Carbon-based Nanostructured Surfaces for Enhanced Phase-Change Cooling

posted Jun 14, 2013, 8:46 AM by Timothy Fisher   [ updated Jun 16, 2013, 5:54 AM by Tim Fisher ]

Student: Arun Selvaraj Kousalya

Faculty: Tim Fisher

Sponsor: Air Force Office of Scientific Research

Summary: Phase-change cooling schemes have emerged as a prominent thermal management solution for evolving electronic circuit architectures because of their potential to achieve high heat dissipation rates while maintaining uniform device temperatures. Three types of carbon-based nanostructured surfaces are tested in this work. The initial part of this work focused on enhancing the flow boiling performance of carbon nanotube (CNT)-coated copper surfaces with low-intensity photonic excitation.
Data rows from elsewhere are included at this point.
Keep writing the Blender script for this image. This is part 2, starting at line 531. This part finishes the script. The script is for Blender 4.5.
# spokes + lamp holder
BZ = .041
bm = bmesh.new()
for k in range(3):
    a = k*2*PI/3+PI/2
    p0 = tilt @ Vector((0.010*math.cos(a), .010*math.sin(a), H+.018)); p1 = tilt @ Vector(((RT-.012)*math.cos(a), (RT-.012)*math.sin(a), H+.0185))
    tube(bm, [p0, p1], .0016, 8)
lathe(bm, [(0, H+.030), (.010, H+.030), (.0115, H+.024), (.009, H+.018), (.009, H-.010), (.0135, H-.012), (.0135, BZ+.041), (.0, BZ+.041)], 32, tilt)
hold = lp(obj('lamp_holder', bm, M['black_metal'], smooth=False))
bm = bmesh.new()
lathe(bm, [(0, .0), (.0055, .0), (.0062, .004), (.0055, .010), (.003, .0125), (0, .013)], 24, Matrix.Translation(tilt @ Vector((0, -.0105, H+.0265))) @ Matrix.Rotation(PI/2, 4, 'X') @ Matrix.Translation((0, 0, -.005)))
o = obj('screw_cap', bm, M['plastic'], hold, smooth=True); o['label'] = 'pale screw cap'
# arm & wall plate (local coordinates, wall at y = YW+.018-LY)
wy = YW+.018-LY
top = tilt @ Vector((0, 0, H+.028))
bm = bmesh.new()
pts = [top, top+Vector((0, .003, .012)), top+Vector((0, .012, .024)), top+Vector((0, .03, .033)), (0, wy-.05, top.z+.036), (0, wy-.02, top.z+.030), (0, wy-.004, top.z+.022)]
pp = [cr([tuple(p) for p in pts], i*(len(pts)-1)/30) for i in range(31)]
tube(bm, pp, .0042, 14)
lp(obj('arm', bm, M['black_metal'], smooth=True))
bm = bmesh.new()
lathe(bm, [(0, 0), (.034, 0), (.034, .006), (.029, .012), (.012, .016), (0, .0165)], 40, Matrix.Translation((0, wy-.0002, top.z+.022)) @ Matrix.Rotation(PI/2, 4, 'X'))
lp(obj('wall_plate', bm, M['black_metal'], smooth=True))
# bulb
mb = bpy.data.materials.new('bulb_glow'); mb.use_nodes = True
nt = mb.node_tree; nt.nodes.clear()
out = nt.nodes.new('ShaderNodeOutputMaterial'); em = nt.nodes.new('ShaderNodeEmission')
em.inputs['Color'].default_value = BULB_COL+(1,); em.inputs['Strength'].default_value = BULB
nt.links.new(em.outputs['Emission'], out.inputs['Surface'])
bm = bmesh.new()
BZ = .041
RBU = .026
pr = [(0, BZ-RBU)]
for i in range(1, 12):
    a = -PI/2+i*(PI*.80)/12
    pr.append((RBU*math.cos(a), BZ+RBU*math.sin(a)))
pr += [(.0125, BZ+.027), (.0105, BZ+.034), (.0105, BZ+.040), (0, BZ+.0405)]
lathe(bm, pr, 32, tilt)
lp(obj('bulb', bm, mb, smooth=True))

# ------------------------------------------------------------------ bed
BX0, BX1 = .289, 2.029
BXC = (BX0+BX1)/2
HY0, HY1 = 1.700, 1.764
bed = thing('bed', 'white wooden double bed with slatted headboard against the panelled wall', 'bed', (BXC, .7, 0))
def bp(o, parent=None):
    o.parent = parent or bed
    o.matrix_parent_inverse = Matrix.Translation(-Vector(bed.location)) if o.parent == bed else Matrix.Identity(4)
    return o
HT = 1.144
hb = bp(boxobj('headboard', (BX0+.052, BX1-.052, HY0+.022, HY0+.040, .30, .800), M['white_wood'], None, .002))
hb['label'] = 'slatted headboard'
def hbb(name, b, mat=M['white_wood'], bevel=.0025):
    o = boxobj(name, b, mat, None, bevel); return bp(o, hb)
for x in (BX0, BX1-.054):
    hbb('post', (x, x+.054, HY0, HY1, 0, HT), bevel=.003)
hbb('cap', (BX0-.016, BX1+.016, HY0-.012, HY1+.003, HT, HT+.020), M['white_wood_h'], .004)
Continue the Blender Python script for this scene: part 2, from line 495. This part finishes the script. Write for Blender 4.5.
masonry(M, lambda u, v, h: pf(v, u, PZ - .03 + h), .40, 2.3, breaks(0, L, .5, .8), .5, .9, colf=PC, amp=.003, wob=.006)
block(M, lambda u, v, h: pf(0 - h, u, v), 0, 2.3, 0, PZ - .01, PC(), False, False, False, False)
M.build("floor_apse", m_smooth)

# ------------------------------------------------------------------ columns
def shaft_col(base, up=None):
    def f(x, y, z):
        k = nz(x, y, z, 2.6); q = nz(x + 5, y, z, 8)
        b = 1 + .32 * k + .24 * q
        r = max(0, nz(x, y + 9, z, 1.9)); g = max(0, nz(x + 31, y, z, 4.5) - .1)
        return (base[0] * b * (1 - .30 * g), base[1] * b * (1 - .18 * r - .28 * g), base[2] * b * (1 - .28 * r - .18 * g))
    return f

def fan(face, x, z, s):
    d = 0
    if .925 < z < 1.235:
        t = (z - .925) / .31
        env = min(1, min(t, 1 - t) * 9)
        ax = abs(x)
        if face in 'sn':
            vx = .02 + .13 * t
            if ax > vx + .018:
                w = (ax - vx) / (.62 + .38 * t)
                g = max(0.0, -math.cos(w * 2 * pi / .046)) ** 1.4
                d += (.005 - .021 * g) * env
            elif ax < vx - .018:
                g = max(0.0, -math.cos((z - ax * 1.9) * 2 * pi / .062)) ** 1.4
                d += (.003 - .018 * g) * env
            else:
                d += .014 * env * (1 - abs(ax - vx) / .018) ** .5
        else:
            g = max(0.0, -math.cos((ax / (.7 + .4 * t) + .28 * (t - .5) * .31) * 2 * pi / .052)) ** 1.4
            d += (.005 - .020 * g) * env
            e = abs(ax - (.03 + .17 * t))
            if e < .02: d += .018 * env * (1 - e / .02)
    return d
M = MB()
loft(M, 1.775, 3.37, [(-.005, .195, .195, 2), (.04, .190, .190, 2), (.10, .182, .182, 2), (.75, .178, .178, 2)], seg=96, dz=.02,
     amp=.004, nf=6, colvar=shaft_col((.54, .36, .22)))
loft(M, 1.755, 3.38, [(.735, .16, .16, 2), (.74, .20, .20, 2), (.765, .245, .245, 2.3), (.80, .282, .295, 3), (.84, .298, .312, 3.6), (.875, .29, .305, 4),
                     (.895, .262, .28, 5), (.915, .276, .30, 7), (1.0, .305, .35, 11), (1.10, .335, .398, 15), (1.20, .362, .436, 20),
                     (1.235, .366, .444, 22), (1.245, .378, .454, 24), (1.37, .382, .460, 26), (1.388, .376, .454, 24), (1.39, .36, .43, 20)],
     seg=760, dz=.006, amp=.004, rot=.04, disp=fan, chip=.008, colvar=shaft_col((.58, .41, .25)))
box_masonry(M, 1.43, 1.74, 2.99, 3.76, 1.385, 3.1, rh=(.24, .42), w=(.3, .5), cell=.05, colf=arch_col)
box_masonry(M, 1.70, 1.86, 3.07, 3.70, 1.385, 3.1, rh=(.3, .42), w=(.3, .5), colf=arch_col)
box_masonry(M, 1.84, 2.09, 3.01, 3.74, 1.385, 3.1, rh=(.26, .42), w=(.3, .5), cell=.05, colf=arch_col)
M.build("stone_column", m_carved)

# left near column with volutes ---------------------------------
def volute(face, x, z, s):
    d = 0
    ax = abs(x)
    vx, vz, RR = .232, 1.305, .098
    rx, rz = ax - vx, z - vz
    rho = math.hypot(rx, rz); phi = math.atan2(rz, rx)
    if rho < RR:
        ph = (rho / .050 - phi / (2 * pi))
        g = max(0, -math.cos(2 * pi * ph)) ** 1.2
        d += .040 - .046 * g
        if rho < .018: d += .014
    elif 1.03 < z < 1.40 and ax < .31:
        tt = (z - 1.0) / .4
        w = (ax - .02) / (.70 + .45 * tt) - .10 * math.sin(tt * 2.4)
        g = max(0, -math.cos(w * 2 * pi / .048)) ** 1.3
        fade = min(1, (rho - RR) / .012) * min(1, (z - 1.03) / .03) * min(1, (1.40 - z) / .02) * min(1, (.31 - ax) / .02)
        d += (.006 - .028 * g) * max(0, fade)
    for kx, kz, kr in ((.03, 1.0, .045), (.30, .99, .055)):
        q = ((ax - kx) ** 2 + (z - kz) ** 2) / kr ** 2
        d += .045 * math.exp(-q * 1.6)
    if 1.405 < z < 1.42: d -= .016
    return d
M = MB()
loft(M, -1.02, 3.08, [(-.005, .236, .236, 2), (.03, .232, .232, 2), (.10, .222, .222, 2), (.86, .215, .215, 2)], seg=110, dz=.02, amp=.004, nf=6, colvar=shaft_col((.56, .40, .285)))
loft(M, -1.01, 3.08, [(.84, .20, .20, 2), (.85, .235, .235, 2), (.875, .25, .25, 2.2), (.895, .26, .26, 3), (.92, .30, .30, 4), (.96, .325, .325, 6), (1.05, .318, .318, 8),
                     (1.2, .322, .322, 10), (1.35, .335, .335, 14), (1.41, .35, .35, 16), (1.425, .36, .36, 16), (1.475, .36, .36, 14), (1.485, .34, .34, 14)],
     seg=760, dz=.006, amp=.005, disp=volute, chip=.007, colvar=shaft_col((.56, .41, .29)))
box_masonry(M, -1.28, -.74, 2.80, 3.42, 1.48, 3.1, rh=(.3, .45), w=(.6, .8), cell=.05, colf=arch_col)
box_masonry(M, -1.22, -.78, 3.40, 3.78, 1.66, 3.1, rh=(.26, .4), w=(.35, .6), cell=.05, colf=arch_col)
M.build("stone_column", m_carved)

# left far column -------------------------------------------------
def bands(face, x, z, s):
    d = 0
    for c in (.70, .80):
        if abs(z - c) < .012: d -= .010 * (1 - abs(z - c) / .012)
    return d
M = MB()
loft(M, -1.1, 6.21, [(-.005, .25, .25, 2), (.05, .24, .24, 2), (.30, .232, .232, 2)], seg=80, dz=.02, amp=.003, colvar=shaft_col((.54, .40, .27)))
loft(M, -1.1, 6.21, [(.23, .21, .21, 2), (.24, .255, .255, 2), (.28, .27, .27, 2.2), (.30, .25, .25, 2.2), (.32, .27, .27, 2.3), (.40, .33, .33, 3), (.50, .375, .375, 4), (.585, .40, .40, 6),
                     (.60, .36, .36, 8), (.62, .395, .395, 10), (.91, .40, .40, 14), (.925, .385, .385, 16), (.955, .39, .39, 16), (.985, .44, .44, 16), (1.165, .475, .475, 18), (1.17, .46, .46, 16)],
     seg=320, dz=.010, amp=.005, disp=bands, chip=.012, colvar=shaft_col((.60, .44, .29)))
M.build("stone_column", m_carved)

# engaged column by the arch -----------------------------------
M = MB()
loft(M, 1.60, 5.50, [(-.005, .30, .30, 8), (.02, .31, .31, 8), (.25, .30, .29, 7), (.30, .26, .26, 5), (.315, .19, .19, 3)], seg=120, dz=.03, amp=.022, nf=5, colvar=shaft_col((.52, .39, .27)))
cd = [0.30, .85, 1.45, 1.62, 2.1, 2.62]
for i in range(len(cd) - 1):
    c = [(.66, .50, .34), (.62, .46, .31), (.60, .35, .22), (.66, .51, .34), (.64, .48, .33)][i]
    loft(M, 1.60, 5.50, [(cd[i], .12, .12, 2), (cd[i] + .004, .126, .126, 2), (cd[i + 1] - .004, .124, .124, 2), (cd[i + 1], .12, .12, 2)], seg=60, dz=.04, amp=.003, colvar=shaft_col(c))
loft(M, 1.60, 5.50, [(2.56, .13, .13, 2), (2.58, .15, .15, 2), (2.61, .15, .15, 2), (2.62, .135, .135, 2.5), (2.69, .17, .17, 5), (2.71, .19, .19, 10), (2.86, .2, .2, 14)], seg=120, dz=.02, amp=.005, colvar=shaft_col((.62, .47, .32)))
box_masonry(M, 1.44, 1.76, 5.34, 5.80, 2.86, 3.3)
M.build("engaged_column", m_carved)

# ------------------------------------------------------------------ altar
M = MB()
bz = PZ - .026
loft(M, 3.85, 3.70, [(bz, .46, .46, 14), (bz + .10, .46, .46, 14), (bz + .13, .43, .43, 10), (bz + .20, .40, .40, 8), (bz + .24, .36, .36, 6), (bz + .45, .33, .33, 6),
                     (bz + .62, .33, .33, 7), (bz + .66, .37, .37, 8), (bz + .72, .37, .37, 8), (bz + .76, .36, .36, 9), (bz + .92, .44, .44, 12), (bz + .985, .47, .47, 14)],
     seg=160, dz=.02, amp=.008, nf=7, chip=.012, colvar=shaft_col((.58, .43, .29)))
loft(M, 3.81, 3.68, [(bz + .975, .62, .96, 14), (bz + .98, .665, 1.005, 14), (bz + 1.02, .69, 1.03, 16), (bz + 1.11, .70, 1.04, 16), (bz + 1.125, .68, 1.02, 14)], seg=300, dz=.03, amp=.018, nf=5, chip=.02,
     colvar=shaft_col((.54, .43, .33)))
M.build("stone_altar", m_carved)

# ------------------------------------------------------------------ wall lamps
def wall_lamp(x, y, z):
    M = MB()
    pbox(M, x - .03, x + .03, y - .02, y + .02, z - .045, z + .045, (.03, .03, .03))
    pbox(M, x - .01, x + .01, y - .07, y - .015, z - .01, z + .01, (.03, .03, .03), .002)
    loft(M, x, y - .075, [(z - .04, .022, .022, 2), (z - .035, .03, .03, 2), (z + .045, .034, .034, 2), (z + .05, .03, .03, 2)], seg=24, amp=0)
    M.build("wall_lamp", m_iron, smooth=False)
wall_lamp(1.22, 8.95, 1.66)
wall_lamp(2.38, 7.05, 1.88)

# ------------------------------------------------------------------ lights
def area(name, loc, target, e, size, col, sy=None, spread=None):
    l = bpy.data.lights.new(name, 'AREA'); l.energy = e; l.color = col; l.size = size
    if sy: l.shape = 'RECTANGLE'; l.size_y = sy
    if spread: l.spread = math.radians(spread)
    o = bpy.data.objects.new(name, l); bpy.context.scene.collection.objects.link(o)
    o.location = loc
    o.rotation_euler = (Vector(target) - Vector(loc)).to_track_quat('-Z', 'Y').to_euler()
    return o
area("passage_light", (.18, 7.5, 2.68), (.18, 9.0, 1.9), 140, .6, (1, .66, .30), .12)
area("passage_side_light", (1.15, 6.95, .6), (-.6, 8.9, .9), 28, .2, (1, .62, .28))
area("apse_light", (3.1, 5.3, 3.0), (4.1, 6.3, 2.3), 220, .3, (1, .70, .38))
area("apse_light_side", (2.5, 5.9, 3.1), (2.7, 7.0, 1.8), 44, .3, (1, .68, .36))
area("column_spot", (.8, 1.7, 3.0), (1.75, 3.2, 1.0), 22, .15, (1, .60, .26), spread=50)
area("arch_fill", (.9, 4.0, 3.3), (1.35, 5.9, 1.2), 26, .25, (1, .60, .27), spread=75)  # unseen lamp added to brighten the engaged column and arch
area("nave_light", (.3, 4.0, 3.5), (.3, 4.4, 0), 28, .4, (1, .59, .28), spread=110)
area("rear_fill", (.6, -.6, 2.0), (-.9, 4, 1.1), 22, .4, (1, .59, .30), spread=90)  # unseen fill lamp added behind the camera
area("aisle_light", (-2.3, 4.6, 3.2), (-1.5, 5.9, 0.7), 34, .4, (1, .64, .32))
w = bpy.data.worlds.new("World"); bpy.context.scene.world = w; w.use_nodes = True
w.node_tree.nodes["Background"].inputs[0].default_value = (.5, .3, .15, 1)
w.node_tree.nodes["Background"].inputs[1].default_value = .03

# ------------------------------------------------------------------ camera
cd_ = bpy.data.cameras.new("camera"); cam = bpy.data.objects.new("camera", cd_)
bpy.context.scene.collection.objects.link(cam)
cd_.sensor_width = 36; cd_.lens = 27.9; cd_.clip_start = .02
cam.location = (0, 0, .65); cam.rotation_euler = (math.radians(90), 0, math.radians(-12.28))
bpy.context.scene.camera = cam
The oxidation resistance of graphene-coated copper surfaces exposed to forced convection boiling systems was later studied to observe a 65% reduction in oxidation with graphene-coated copper surfaces as opposed to uncoated surfaces. Graphitic petal-decorated carbon nanotubes are currently being investigated as a means of enhancing the flow-boiling performance. A means of altering the wettability of a nanostructured boiling surface by low power plasma treatment is presented as an approach to study the effect of contact angle on boiling performance of a nanostructured surface.